[What is expected]:
Please write out the material that follows, exactly as it stands.

[Recorded data]:
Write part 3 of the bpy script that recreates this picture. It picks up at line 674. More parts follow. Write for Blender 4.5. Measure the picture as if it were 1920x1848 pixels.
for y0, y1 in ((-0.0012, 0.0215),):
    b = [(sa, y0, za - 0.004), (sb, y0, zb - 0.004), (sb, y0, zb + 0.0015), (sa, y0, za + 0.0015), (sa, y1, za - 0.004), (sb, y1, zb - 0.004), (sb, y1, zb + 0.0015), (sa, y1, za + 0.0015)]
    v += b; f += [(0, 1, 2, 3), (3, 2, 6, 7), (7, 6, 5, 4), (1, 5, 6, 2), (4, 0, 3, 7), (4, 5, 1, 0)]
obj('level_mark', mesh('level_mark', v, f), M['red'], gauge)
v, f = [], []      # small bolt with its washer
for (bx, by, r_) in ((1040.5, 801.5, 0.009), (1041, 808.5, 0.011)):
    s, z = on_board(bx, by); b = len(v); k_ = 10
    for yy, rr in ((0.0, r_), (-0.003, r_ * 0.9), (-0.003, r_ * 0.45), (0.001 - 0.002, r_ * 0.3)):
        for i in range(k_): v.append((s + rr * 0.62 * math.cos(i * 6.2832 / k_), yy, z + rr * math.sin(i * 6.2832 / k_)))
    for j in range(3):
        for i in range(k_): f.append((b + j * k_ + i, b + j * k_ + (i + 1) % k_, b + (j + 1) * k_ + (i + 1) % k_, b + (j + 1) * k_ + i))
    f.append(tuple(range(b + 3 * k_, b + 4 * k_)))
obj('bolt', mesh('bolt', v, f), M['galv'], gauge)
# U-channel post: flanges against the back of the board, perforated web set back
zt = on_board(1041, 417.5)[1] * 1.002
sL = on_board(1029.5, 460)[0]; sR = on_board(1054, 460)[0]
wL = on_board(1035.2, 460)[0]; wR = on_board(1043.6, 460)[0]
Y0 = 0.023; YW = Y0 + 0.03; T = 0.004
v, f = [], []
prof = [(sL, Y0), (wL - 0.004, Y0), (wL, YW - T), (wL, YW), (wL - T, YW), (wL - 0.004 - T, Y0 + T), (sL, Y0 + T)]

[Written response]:
Write part 3 of the bpy script that recreates this picture. It picks up at line 674. More parts follow. Write for Blender 4.5. Measure the picture as if it were 1920x1848 pixels.
for y0, y1 in ((-0.0012, 0.0215),):
    b = [(sa, y0, za - 0.004), (sb, y0, zb - 0.004), (sb, y0, zb + 0.0015), (sa, y0, za + 0.0015), (sa, y1, za - 0.004), (sb, y1, zb - 0.004), (sb, y1, zb + 0.0015), (sa, y1, za + 0.0015)]
    v += b; f += [(0, 1, 2, 3), (3, 2, 6, 7), (7, 6, 5, 4), (1, 5, 6, 2), (4, 0, 3, 7), (4, 5, 1, 0)]
obj('level_mark', mesh('level_mark', v, f), M['red'], gauge)
v, f = [], []      # small bolt with its washer
for (bx, by, r_) in ((1040.5, 801.5, 0.009), (1041, 808.5, 0.011)):
    s, z = on_board(bx, by); b = len(v); k_ = 10
    for yy, rr in ((0.0, r_), (-0.003, r_ * 0.9), (-0.003, r_ * 0.45), (0.001 - 0.002, r_ * 0.3)):
        for i in range(k_): v.append((s + rr * 0.62 * math.cos(i * 6.2832 / k_), yy, z + rr * math.sin(i * 6.2832 / k_)))
    for j in range(3):
        for i in range(k_): f.append((b + j * k_ + i, b + j * k_ + (i + 1) % k_, b + (j + 1) * k_ + (i + 1) % k_, b + (j + 1) * k_ + i))
    f.append(tuple(range(b + 3 * k_, b + 4 * k_)))
obj('bolt', mesh('bolt', v, f), M['galv'], gauge)
# U-channel post: flanges against the back of the board, perforated web set back
zt = on_board(1041, 417.5)[1] * 1.002
sL = on_board(1029.5, 460)[0]; sR = on_board(1054, 460)[0]
wL = on_board(1035.2, 460)[0]; wR = on_board(1043.6, 460)[0]
Y0 = 0.023; YW = Y0 + 0.03; T = 0.004
v, f = [], []
prof = [(sL, Y0), (wL - 0.004, Y0), (wL, YW - T), (wL, YW), (wL - T, YW), (wL - 0.004 - T, Y0 + T), (sL, Y0 + T)]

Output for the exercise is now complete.